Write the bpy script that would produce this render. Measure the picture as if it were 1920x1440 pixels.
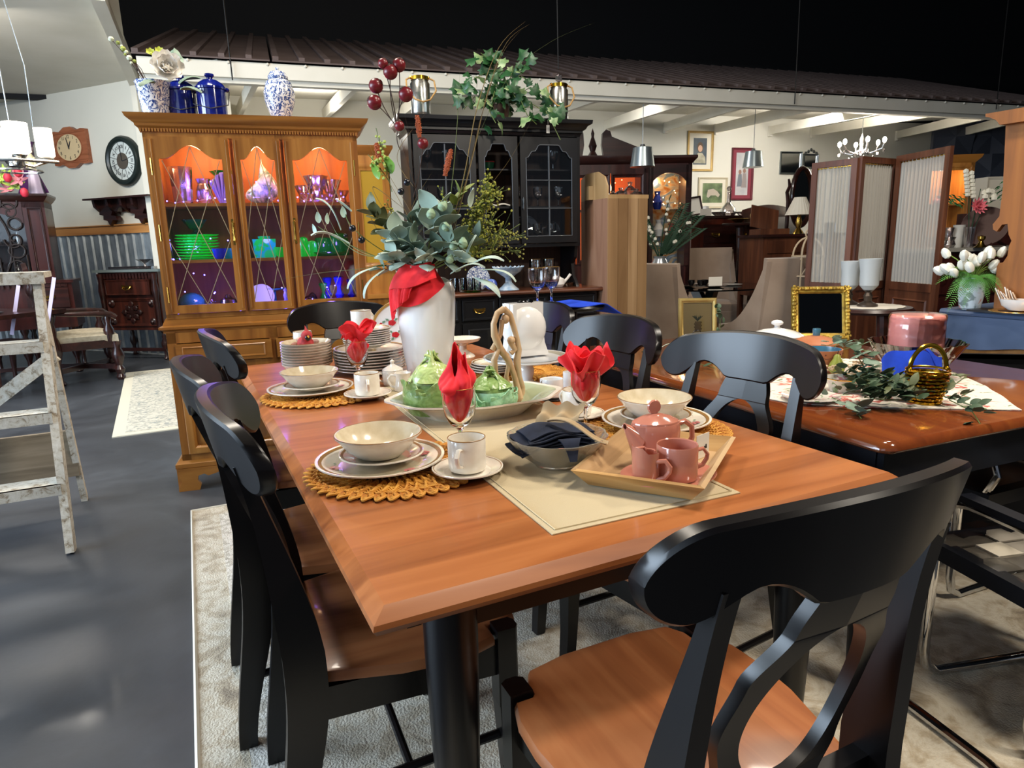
import bpy, math, random
from math import sin, cos, pi, sqrt, atan2, radians
from mathutils import Vector, Matrix
random.seed(7)
for o in list(bpy.data.objects): bpy.data.objects.remove(o, do_unlink=True)
SC = bpy.context.scene
COL = SC.collection

# ---------------------------------------------------------------- camera
F, PITCH, ROLL, EYE = 1244.0, radians(11.89), radians(1.505), 1.26
FW = Vector((0, cos(PITCH), -sin(PITCH))); UP0 = Vector((0, sin(PITCH), cos(PITCH))); RT0 = Vector((1, 0, 0))
RT = RT0*cos(ROLL) - UP0*sin(ROLL); UPV = RT0*sin(ROLL) + UP0*cos(ROLL)
cd = bpy.data.cameras.new('camera'); cam = bpy.data.objects.new('camera', cd); COL.objects.link(cam)
cd.sensor_fit = 'HORIZONTAL'; cd.sensor_width = 36; cd.lens = 36*F/1920; cd.clip_start = .02; cd.clip_end = 200
Mx = Matrix((RT, UPV, -FW)).transposed().to_4x4(); Mx.translation = Vector((0, 0, EYE)); cam.matrix_world = Mx
SC.camera = cam
# ---------------------------------------------------------------- world and lights
w = bpy.data.worlds.new('world'); SC.world = w; w.use_nodes = True
w.node_tree.nodes['Background'].inputs[0].default_value = (.62, .70, .85, 1)
w.node_tree.nodes['Background'].inputs[1].default_value = .13
SC.view_settings.view_transform = 'Standard'; SC.view_settings.look = 'None'
SC.view_settings.exposure = 0.30; SC.view_settings.gamma = 1.0; SC.view_settings.use_curve_mapping = False
def area(name, loc, target, sx, sy, power, color):
    l = bpy.data.lights.new(name, 'AREA'); l.shape = 'RECTANGLE'; l.size = sx; l.size_y = sy; l.energy = power; l.color = color
    o = bpy.data.objects.new(name, l); COL.objects.link(o); o.location = loc
    o.rotation_euler = (Vector(target)-Vector(loc)).to_track_quat('-Z', 'Y').to_euler(); return o
def spot(name, loc, power, color, r=.08):
    l = bpy.data.lights.new(name, 'POINT'); l.energy = power; l.color = color; l.shadow_soft_size = r
    o = bpy.data.objects.new(name, l); COL.objects.link(o); o.location = loc; return o
DAY = (.66, .82, 1.0); WARM = (1.0, .90, .76); NEUT = (1.0, .95, .88)
area('window_light', (-6.2, 0.6, 2.2), (0, 2.4, .6), 5.0, 2.6, 640, DAY)
area('window_light', (-3.2, -3.5, 2.6), (-1.0, 3.0, .6), 3.0, 2.0, 25, DAY)
area('ceiling_lamp_and_fill', (1.0, 1.6, 4.2), (1.0, 1.9, 0), .5, .5, 70, WARM)
area('ceiling_lamp_and_fill', (-1.5, 3.4, 4.2), (-1.5, 3.4, 0), .6, .6, 75, WARM)
area('ceiling_lamp_and_fill', (2.6, 3.4, 4.2), (2.4, 3.4, 0), .5, .5, 75, WARM)
area('ceiling_lamp_and_fill', (-4.8, 5.6, 3.1), (-4.8, 7.0, 0), 1.6, .6, 70, NEUT)
area('ceiling_lamp_and_fill', (2.5, .3, 3.3), (1.5, 1.3, 0), .5, .5, 60, WARM)  # added fill that warms and brightens the right side of the rug
area('ceiling_lamp_and_fill', (1.0, 8.6, 2.93), (1.3, 10.0, 1.3), .9, .3, 42, (1, .97, .94))
area('ceiling_lamp_and_fill', (4.2, 9.8, 2.97), (4.6, 11.2, 1.6), .9, .3, 60, (1, .97, .94))
area('ceiling_lamp_and_fill', (-1.0, 3.2, 5.2), (-1.5, 8.0, 3.4), 1.0, .6, 60, NEUT)  # added light aimed at the canopy roof to bring out its ribs
spot('ceiling_lamp_and_fill', (-2.2, 8.2, 2.7), 35, NEUT)

# ---------------------------------------------------------------- pixel helpers (photograph frame 1920 x 1440)
def ray(x, y): return FW + RT*((x-960)/F) - UPV*((y-720)/F)
EYEV = Vector((0, 0, EYE))
def at(x, y, z): d = ray(x, y); return EYEV + d*((z-EYE)/d.z)
def atY(x, y, Y): d = ray(x, y); return EYEV + d*(Y/d.y)
def onp(x, y, p0, ang):
    d = ray(x, y); n = Vector((-sin(ang), cos(ang), 0)); return EYEV + d*((Vector((p0[0], p0[1], 0))-Vector((0, 0, 0))).dot(n)/d.dot(n))
TZ = .765
N0 = Vector((-.189, .856)); A1 = radians(26.17)             # main table: near-left corner, turn
T2 = Vector((cos(A1), sin(A1))); T1 = Vector((-sin(A1), cos(A1)))
def tw(u, v, z=TZ): q = N0 + T2*u + T1*v; return Vector((q.x, q.y, z))

# ---------------------------------------------------------------- mesh helpers
def hexc(h):
    h = h.lstrip('#'); r = [int(h[i:i+2], 16)/255 for i in (0, 2, 4)]
    return tuple(((c/12.92) if c <= .04045 else ((c+.055)/1.055)**2.4) for c in r) + (1,)
class MB:
    def __init__(s): s.v = []; s.f = []
    def add(s, vs, fs, m=None):
        b = len(s.v)
        s.v += [tuple(m @ Vector(p)) if m else tuple(p) for p in vs]; s.f += [tuple(b+i for i in f) for f in fs]; return s
    def box(s, c, d, rz=0, m=None):
        x, y, z = [k/2 for k in d]; R = Matrix.Translation(c) @ Matrix.Rotation(rz, 4, 'Z')
        if m: R = m @ R
        return s.add([(sx*x, sy*y, sz*z) for sz in (-1, 1) for sy in (-1, 1) for sx in (-1, 1)],
                     [(0, 2, 3, 1), (4, 5, 7, 6), (0, 1, 5, 4), (2, 6, 7, 3), (0, 4, 6, 2), (1, 3, 7, 5)], R)
    def b2(s, a, b): return s.box([(a[i]+b[i])/2 for i in range(3)], [abs(b[i]-a[i]) for i in range(3)])
    def beam(s, a, b, w, h):                                   # square bar between two points
        a = Vector(a); b = Vector(b); d = b-a; q = d.to_track_quat('Z', 'Y').to_matrix().to_4x4()
        return s.box((0, 0, d.length/2), (w, h, d.length), 0, Matrix.Translation(a) @ q)
    def tube(s, pts, r, n=8, closed=False, cap=True, flat=1.0):
        pts = [Vector(p) for p in pts]; N = len(pts); rs = r if isinstance(r, (list, tuple)) else [r]*N
        vs = []; prev = None
        for i, p in enumerate(pts):
            if closed: t = pts[(i+1) % N]-pts[i-1]
            else: t = pts[min(i+1, N-1)]-pts[max(i-1, 0)]
            if t.length < 1e-9: t = Vector((0, 0, 1))
            t.normalize()
            if prev is None:
                a = Vector((0, 0, 1)) if abs(t.z) < .9 else Vector((1, 0, 0)); u = (a - t*a.dot(t)).normalized()
            else:
                u = prev - t*prev.dot(t); u = u.normalized() if u.length > 1e-6 else t.orthogonal().normalized()
            prev = u; v = t.cross(u)
            for k in range(n):
                a = 2*pi*k/n; vs.append(p + u*(cos(a)*rs[i]*flat) + v*(sin(a)*rs[i]))
        fs = [(i*n+k, i*n+(k+1) % n, (i+1)*n+(k+1) % n, (i+1)*n+k) for i in range(N-1) for k in range(n)]
        if closed: fs += [((N-1)*n+k, (N-1)*n+(k+1) % n, (k+1) % n, k) for k in range(n)]
        elif cap: fs += [tuple(range(n-1, -1, -1)), tuple((N-1)*n+k for k in range(n))]
        return s.add(vs, fs)
    def lathe(s, prof, n=24, c=(0, 0, 0), m=None, wob=None):
        vs = []; c = Vector(c)
        for r, z in prof:
            for k in range(n):
                a = 2*pi*k/n; rr = r*(wob(a, r, z) if wob else 1); vs.append(c + Vector((rr*cos(a), rr*sin(a), z)))
        N = len(prof)
        fs = [(i*n+k, i*n+(k+1) % n, (i+1)*n+(k+1) % n, (i+1)*n+k) for i in range(N-1) for k in range(n)]
        zs = [q[1] for q in prof]
        if prof[0][0] > 1e-4 and prof[-1][0] < 1e-4 and zs[0] <= min(zs): fs.append(tuple(range(n-1, -1, -1)))
        return s.add(vs, fs, m)
    def prism(s, out, a, b, axis='z', m=None):                  # polygon outline swept from a to b along axis
        def P(p, t): return (p[0], p[1], t) if axis == 'z' else ((p[0], t, p[1]) if axis == 'y' else (t, p[0], p[1]))
        n = len(out); vs = [P(p, a) for p in out] + [P(p, b) for p in out]
        return s.add(vs, [tuple(range(n)), tuple(range(2*n-1, n-1, -1))] + [(i, (i+1) % n, n+(i+1) % n, n+i) for i in range(n)], m)
    def frame(s, x0, z0, x1, z1, w, d, y=0, prof=None):         # rectangular mitred frame in the xz plane, facing -y
        P = prof or [(0, 0), (0, -d), (w*.35, -d*1.0), (w*.6, -d*.6), (w, -d*.5), (w, 0)]
        vs = []
        for o_, y_ in P:
            vs += [(x0+o_, y+y_, z0+o_), (x1-o_, y+y_, z0+o_), (x1-o_, y+y_, z1-o_), (x0+o_, y+y_, z1-o_)]
        N = len(P); fs = [(i*4+k, i*4+(k+1) % 4, ((i+1) % N)*4+(k+1) % 4, ((i+1) % N)*4+k) for i in range(N) for k in range(4)]
        return s.add(vs, fs)
    def sph(s, c, r, n=12, sc=(1, 1, 1), m=None):
        pr = [(sin(pi*i/(n//2)), -cos(pi*i/(n//2))) for i in range(n//2+1)]
        M = Matrix.Translation(c) @ Matrix.Diagonal((r*sc[0], r*sc[1], r*sc[2], 1))
        return s.lathe([(max(p[0], 0.0), p[1]) for p in pr], n, (0, 0, 0), (m @ M) if m else M)
    def sheet(s, fn, nu, nv, th=0.0):                            # surface fn(u,v), optional thickness
        g = [[Vector(fn(i/nu, j/nv)) for j in range(nv+1)] for i in range(nu+1)]
        vs = [p for r in g for p in r]; W = nv+1
        fs = [(i*W+j, (i+1)*W+j, (i+1)*W+j+1, i*W+j+1) for i in range(nu) for j in range(nv)]
        if th:
            ns = []
            for i in range(nu+1):
                for j in range(nv+1):
                    du = g[min(i+1, nu)][j]-g[max(i-1, 0)][j]; dv = g[i][min(j+1, nv)]-g[i][max(j-1, 0)]
                    n_ = du.cross(dv); ns.append(n_.normalized() if n_.length > 1e-12 else Vector((0, 0, 1)))
            B = len(vs); vs2 = [vs[k]-ns[k]*th for k in range(B)]
            fs += [tuple(B+q for q in reversed(f)) for f in fs[:]]
            edge = [(i*W) for i in range(nu+1)] + [nu*W+j for j in range(1, nv+1)] + [i*W+nv for i in range(nu-1, -1, -1)] + [j for j in range(nv-1, 0, -1)]
            fs += [(edge[k], B+edge[k], B+edge[(k+1) % len(edge)], edge[(k+1) % len(edge)]) for k in range(len(edge))]
            vs = vs+vs2
        return s.add(vs, fs)
    def mesh(s, name, mat, ang=35):
        me = bpy.data.meshes.new(name); me.from_pydata([tuple(p) for p in s.v], [], s.f)
        if mat: me.materials.append(mat)
        me.polygons.foreach_set('use_smooth', [True]*len(me.polygons)); me.set_sharp_from_angle(angle=radians(ang)); me.update()
        import bmesh
        bm = bmesh.new(); bm.from_mesh(me); bmesh.ops.recalc_face_normals(bm, faces=bm.faces); bm.to_mesh(me); bm.free()
        return me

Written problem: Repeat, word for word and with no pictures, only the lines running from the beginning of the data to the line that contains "COL = SC.collection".

Solution for this problem:
Write the bpy script that would produce this render. Measure the picture as if it were 1920x1440 pixels.
import bpy, math, random
from math import sin, cos, pi, sqrt, atan2, radians
from mathutils import Vector, Matrix
random.seed(7)
for o in list(bpy.data.objects): bpy.data.objects.remove(o, do_unlink=True)
SC = bpy.context.scene
COL = SC.collection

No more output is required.